▶ [The exercise] Only the number is wanted: how many lines contain the word "picture"?

Scene modeling code data:
----------

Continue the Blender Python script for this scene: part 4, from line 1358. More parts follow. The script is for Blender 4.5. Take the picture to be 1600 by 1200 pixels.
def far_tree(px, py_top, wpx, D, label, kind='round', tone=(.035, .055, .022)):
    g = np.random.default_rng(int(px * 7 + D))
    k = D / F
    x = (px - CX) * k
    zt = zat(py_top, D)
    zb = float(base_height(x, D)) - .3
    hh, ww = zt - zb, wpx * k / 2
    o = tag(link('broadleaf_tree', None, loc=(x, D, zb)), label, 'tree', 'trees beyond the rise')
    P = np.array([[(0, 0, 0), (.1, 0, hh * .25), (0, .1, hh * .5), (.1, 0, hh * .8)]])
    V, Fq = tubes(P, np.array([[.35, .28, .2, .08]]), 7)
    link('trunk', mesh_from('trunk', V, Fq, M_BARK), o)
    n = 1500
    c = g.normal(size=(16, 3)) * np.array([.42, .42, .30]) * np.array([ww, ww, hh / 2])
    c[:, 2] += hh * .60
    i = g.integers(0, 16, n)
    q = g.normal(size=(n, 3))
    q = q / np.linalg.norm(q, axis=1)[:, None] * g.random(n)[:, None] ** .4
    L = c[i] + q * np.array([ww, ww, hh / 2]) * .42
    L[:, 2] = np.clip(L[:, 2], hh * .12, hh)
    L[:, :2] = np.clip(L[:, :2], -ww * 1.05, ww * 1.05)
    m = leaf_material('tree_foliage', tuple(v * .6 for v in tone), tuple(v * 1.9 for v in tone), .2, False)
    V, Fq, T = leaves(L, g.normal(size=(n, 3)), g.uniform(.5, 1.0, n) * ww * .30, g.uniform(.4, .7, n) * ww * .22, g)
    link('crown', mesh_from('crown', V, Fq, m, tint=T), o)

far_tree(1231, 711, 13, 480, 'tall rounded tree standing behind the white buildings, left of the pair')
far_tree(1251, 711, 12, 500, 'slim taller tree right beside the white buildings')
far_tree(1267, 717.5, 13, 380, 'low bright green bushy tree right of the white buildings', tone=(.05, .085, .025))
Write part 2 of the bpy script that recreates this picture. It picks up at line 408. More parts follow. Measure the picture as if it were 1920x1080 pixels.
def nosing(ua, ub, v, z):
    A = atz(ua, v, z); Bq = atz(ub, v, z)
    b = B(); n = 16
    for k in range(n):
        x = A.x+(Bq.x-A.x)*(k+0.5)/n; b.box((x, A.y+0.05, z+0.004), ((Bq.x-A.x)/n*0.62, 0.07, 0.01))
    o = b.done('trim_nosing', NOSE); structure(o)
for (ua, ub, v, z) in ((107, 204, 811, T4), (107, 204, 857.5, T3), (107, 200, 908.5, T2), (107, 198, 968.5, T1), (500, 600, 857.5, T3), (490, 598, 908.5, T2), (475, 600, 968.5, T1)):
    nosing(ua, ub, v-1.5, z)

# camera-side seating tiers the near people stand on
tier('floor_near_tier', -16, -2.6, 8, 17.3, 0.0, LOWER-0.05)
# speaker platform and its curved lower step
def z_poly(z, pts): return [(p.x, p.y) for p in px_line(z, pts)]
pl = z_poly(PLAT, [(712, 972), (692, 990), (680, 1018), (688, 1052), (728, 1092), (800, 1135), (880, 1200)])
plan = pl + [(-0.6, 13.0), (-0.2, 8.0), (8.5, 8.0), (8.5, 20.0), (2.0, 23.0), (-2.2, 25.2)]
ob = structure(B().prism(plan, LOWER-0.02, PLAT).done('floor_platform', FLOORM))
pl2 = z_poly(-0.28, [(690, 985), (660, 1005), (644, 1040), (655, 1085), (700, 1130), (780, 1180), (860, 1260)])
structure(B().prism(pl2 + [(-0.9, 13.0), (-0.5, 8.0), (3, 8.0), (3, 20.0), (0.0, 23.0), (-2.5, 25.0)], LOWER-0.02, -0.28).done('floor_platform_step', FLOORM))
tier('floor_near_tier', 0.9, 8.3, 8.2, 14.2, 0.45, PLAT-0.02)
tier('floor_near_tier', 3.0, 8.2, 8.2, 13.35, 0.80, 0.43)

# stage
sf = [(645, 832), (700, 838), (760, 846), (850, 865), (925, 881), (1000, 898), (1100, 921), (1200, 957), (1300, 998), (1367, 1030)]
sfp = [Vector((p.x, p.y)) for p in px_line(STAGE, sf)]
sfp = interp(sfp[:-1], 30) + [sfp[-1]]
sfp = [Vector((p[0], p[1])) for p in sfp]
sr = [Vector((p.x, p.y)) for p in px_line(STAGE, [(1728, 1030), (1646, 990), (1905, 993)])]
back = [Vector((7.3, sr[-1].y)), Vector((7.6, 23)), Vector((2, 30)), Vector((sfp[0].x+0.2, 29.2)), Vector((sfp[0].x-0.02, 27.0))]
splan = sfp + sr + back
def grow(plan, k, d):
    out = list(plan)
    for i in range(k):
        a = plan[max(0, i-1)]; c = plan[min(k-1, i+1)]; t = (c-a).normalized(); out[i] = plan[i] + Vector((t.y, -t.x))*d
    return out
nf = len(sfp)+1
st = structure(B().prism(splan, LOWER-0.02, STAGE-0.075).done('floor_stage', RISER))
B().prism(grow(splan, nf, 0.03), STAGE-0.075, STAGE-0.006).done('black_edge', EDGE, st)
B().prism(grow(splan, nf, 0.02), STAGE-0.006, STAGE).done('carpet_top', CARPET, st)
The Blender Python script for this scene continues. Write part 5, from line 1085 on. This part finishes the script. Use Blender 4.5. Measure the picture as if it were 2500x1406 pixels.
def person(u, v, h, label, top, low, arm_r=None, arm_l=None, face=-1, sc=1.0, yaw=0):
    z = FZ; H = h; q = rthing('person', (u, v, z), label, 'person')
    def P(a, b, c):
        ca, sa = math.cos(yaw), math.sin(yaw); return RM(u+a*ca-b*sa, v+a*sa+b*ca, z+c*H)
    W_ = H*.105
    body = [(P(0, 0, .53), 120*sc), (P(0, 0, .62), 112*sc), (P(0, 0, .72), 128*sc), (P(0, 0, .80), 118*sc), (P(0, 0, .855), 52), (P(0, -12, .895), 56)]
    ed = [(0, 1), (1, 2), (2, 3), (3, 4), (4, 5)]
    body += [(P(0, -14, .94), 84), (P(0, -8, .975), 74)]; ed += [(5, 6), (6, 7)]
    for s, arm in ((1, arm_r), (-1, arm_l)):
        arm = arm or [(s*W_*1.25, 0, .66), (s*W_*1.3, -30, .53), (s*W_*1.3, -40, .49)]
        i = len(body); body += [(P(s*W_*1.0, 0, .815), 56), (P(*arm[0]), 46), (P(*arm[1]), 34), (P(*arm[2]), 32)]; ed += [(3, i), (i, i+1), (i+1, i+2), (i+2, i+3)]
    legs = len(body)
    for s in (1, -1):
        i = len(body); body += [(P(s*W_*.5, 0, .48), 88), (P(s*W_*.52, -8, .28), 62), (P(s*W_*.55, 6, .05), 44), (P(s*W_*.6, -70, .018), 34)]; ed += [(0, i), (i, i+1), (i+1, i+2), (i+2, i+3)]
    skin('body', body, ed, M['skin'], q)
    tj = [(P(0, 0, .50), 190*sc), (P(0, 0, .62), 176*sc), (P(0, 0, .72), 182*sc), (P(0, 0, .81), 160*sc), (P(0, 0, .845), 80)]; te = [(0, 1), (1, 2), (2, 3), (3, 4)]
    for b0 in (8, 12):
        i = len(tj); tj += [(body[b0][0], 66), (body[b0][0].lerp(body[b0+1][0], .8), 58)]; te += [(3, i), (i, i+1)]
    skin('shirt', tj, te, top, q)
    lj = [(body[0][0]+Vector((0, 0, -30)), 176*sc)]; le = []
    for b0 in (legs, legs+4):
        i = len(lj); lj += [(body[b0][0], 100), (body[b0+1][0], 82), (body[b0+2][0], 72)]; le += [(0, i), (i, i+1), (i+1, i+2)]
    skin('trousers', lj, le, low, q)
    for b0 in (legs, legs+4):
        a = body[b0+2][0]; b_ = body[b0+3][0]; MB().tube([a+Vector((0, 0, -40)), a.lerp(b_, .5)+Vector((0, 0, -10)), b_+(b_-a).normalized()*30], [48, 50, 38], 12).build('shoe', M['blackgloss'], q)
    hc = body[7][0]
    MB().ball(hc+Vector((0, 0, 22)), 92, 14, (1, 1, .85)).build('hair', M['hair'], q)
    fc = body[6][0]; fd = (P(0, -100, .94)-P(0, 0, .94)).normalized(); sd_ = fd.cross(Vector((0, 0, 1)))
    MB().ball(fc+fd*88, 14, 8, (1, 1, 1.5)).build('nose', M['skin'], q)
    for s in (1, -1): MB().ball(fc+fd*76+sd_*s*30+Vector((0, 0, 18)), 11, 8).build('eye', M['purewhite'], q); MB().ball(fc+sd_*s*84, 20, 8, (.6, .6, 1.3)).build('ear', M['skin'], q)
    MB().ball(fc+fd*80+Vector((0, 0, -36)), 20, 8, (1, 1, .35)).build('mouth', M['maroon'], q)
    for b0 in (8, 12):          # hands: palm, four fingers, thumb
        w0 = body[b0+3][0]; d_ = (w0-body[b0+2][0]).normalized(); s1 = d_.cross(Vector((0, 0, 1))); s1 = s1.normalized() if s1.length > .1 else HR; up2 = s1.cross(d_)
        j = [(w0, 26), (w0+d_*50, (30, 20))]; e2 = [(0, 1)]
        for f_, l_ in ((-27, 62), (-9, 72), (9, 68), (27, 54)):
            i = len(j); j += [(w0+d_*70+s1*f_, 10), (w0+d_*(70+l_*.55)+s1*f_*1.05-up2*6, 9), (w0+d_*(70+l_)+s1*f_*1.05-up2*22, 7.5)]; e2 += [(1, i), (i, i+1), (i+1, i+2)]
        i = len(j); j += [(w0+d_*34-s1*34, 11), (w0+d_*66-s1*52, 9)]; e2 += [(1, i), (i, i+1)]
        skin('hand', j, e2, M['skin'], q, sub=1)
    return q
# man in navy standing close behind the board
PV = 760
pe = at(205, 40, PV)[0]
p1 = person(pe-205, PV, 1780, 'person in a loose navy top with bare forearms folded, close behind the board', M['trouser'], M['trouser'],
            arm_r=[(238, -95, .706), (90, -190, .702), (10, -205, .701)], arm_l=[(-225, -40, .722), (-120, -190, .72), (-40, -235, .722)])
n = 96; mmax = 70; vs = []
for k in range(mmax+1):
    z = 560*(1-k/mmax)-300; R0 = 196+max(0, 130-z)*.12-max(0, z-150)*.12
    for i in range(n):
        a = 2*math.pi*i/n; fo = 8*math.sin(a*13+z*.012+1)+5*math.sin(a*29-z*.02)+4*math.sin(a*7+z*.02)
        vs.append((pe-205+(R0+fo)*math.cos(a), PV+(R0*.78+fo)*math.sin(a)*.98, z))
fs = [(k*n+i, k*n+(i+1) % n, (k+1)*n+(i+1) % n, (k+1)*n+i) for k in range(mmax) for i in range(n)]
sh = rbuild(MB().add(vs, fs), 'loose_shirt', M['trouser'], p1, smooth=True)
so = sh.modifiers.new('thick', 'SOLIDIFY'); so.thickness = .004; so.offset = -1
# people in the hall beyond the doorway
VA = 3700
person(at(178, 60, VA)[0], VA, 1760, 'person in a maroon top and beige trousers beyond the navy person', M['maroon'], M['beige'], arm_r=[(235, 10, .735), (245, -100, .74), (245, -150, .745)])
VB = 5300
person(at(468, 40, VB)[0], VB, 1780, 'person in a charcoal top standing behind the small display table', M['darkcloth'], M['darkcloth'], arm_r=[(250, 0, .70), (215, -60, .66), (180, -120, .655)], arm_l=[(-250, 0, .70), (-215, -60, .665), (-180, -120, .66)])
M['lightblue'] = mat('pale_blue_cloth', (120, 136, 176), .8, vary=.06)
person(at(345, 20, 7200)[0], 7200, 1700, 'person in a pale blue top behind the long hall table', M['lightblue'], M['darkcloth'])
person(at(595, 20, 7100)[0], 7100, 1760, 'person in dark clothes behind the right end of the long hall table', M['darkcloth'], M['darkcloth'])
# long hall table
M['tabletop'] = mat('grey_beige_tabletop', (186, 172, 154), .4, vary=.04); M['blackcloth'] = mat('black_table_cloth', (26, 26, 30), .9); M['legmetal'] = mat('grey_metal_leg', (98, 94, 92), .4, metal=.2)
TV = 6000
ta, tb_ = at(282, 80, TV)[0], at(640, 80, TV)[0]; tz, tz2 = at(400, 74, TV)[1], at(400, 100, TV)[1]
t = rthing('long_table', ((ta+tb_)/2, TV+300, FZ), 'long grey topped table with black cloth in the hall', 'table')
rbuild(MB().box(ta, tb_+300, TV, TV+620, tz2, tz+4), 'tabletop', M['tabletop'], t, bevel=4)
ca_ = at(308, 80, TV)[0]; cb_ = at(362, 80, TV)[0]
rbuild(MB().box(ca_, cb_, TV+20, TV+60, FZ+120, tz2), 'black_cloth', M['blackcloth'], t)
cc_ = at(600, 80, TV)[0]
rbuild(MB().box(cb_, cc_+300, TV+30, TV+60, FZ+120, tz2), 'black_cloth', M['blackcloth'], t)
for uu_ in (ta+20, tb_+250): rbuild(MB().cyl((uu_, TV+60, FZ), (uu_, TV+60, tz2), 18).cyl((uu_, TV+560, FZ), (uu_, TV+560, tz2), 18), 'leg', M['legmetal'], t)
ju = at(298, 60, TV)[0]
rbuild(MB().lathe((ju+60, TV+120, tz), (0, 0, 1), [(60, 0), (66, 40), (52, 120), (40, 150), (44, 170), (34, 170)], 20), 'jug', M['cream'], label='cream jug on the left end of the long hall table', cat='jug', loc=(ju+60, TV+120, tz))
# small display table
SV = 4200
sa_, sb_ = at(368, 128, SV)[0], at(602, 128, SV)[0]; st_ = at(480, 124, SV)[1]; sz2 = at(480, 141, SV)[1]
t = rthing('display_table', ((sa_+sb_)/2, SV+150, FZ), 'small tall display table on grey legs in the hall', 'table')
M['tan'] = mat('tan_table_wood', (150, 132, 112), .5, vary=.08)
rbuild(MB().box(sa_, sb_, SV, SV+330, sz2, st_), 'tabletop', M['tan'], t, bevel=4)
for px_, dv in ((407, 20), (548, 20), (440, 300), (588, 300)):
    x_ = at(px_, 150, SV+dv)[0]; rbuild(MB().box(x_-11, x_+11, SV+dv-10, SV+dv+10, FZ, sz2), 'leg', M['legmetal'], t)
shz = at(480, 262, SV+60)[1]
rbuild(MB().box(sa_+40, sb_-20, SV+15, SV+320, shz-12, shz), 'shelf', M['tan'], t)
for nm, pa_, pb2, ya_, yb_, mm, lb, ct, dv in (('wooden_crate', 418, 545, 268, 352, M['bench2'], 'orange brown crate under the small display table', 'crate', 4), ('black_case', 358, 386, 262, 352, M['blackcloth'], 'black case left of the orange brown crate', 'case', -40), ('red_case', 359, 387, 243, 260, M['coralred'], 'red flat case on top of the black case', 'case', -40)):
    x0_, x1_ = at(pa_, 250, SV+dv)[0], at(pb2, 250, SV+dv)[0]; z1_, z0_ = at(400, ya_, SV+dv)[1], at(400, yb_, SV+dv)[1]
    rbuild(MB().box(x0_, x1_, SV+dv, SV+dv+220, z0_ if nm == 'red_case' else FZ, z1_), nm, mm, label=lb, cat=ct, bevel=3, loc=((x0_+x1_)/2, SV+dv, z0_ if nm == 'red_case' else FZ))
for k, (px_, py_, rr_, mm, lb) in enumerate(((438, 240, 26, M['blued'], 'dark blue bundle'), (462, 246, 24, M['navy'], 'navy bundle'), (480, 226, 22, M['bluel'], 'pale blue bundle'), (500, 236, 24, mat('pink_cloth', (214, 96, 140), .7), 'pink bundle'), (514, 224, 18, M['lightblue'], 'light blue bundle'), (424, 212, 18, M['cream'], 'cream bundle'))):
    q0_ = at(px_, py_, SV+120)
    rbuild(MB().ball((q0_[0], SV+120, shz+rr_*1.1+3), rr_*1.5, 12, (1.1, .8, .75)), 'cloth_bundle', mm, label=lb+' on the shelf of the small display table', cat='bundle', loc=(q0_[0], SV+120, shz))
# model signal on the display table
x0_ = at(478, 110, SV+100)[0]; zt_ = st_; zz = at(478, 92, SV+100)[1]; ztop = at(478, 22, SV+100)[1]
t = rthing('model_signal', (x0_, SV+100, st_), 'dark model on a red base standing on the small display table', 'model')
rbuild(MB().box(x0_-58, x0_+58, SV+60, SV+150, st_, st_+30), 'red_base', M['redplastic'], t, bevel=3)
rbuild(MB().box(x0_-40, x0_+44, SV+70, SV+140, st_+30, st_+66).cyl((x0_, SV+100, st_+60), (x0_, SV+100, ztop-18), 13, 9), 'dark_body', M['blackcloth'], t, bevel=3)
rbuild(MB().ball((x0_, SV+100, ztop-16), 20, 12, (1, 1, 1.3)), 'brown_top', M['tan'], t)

----------

▶ [Task output] 3